O sexto princípio é o da desonestidade. Muitas pessoas estão dispostas a infringir um pouco as regras para ter algum benefício. É isso que está por trás do golpe do e-mail nigeriano, no qual a vítima vira cúmplice dos criminosos. Isso dificulta posteriormente a busca por ajuda por parte da vítima, já que ela também cometeu um delito e pode ser punida.

O último dos princípios é o da caridade - pessoas que usam simpatia com o sofrimento dos demais para extorquir dinheiro.
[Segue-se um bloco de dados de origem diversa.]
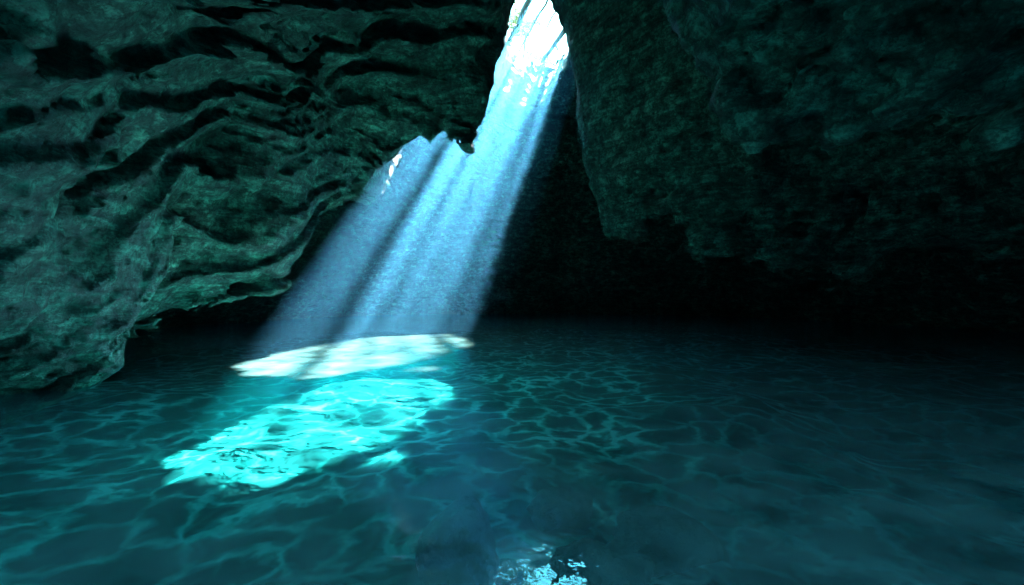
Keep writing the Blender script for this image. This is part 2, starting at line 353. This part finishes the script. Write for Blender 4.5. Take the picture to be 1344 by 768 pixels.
# trunks added across the opening to split the sunbeam into rays
def ray_splitter(c,z,r,t0=-9,t1=9):
    V=[];Fc=[];a=unfoot(c-.46*t0,t0,z);b=unfoot(c-.46*t1,t1,z+.8);p=a;n=14
    for i in range(n):
        q=a.lerp(b,(i+1)/n)+Vector(rng.normal(0,.06,3));tube(V,Fc,p,q,r*(1-.04*i),r*(1-.04*(i+1)),9)
        if i%3==1: tube(V,Fc,q,q+Vector(rng.normal(0,.7,3)),r*.35,r*.1,5)
        p=q
    mesh_obj("ray_splitting_trunk",V,Fc,BARK)
ray_splitter(-2.2,27.3,.34)
ray_splitter(-.6,27.8,.15)
ray_splitter(1.0,28.2,.12)
ray_splitter(2.9,27.5,.42)

# ------------------------------------------------------------------ world, sun, camera
w=bpy.data.worlds.new("World");sc.world=w;w.use_nodes=True;nt=w.node_tree
sky=nt.nodes.new("ShaderNodeTexSky");sky.sky_type='NISHITA';sky.sun_disc=False;sky.sun_elevation=ELEV;sky.sun_rotation=AZ
bg=nt.nodes["Background"];bg.inputs[1].default_value=2.3
tint=nt.nodes.new("ShaderNodeMix");tint.data_type='RGBA';tint.blend_type='MULTIPLY';tint.inputs[0].default_value=1;tint.inputs[7].default_value=(.5,1.12,1.0,1)
L(nt,sky.outputs[0],tint.inputs[6]);L(nt,tint.outputs[2],bg.inputs[0])
sl=bpy.data.lights.new("sun","SUN");sl.energy=165;sl.angle=math.radians(1.2);sl.color=(.9,.94,1.0)
so=bpy.data.objects.new("sun",sl);sc.collection.objects.link(so);so.rotation_mode='QUATERNION';so.rotation_quaternion=Vector(SDN).to_track_quat('Z','Y');so.location=(20,60,70)
cam=bpy.data.cameras.new("camera");co=bpy.data.objects.new("camera",cam);sc.collection.objects.link(co);sc.camera=co
co.location=(0,0,2);co.rotation_euler=(math.pi/2,0,0);cam.lens=16;cam.sensor_width=36;cam.shift_y=6/1344;cam.clip_end=500;cam.clip_start=.05
sc.view_settings.view_transform='Standard';sc.view_settings.look='None';sc.view_settings.exposure=0
print("done",time.time()-T0)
Isso pode ser feito por pessoas que se fazem passar por instituições de caridade.

Truque velho

Stajano diz que o fascinante do mundo dos golpes é que a maioria deles existe há séculos - e as pessoas continuam caindo neles.

O golpe do e-mail nigeriano parece ser um produto da era digital, mas, segundo o pesquisador, ele existe desde o século 16. Na época, havia o golpe do "prisioneiro espanhol", em que uma pessoa mandava uma carta a outra pedindo uma contribuição para ajudar a soltar um suposto aristocrata espanhol preso. Quando liberado, o aristocrata recompensaria a vítima com uma vasta fortuna.

O professor de Cambridge afirma que muitos sistemas criados por especialistas em segurança ignoram a "psicologia dos golpes" - e por isso fracassam.

"Muitos profissionais do ramo de segurança pensam: as pessoas são o problema - meu sistema é perfeito e super-seguro, desde que as pessoas aprendam a se comportar", diz Stajano. Para ele, os sistemas de segurança e proteção precisam prever e antecipar o comportamento real das pessoas.

Muitos desses princípios são inevitáveis por serem parte da natureza humana. A obediência à autoridade é uma virtude necessária para se conviver em sociedade. Também o "comportamento de manada" é importante em qualquer relação comercial - todos confiamos em lojas online porque vimos outras pessoas comprarem e receberem seus bens com segurança.